### Given information
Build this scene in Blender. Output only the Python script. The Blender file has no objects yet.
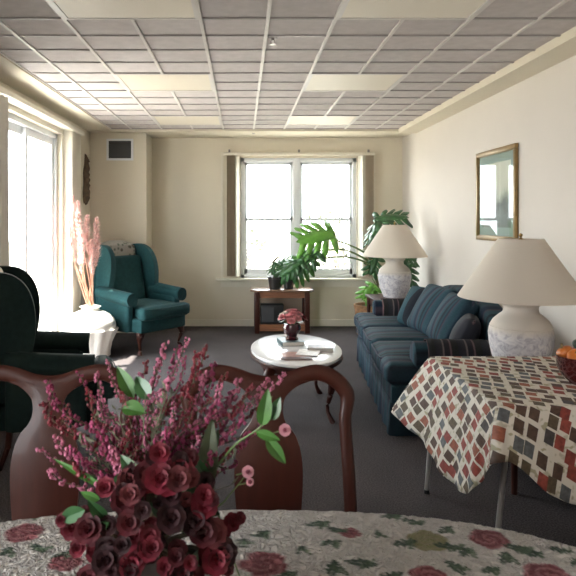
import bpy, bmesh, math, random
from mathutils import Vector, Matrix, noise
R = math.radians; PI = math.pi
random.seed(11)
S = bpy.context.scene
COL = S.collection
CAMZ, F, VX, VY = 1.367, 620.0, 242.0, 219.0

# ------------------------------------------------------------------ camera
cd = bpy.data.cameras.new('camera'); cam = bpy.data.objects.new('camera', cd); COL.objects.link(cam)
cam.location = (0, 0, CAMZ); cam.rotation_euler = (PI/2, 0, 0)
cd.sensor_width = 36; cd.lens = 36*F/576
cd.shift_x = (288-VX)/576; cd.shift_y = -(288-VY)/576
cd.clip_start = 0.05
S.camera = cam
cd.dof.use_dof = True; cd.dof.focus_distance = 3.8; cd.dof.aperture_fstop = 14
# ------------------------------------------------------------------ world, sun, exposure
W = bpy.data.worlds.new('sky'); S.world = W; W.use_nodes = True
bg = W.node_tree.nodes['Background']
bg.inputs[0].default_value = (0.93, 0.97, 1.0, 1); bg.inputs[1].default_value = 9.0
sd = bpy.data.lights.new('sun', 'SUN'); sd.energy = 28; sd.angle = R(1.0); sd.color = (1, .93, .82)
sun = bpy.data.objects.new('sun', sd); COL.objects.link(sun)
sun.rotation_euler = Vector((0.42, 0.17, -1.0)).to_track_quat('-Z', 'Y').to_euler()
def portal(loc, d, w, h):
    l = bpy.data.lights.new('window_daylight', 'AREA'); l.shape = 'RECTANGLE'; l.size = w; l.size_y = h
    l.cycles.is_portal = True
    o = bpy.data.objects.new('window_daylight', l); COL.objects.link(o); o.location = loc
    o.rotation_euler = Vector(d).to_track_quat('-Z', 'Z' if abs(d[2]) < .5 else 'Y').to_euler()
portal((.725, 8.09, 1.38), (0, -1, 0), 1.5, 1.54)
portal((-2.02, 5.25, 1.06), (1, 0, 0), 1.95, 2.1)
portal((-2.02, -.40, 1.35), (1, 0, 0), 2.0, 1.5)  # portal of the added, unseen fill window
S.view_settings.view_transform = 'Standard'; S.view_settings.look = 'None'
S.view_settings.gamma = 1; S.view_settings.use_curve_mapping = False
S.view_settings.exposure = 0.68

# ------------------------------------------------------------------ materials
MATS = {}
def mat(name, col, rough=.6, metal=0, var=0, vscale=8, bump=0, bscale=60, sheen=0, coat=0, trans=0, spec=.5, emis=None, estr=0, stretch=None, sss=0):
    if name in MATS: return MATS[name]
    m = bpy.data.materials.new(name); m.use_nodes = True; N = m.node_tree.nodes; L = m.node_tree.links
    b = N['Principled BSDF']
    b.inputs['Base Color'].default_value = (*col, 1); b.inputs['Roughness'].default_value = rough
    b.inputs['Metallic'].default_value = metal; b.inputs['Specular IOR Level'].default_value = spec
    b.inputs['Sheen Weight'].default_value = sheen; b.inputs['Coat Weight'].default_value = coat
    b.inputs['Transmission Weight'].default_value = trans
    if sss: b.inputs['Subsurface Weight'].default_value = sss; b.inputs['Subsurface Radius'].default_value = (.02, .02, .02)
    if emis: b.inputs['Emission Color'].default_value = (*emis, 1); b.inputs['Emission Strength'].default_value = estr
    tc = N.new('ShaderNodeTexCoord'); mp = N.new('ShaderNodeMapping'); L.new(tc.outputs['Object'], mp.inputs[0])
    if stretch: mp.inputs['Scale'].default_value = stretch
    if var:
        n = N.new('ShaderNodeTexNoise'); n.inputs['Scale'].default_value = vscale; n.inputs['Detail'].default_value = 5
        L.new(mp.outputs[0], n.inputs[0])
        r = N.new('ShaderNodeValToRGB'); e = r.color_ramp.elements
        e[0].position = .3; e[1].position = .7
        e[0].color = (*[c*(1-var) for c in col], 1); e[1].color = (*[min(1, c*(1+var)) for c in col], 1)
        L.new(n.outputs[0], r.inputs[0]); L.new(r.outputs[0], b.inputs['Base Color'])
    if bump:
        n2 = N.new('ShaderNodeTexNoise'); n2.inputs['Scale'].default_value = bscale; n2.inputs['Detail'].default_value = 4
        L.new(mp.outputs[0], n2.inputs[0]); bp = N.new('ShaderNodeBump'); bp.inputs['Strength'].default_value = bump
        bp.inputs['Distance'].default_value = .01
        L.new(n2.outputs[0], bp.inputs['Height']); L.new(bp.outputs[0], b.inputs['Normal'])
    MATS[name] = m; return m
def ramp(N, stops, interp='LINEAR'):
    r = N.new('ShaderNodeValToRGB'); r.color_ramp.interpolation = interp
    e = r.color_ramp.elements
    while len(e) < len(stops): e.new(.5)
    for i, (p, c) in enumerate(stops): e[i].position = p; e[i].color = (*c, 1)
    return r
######
Problem statement —
Repeat exactly and only the lines from the start of the data above through the line that holds "CAMZ, F, VX, VY = 1.367, 620.0, 242.0, 219.0", inclusive. Pictures do not belong in the copy.

Expected answer —
Build this scene in Blender. Output only the Python script. The Blender file has no objects yet.
import bpy, bmesh, math, random
from mathutils import Vector, Matrix, noise
R = math.radians; PI = math.pi
random.seed(11)
S = bpy.context.scene
COL = S.collection
CAMZ, F, VX, VY = 1.367, 620.0, 242.0, 219.0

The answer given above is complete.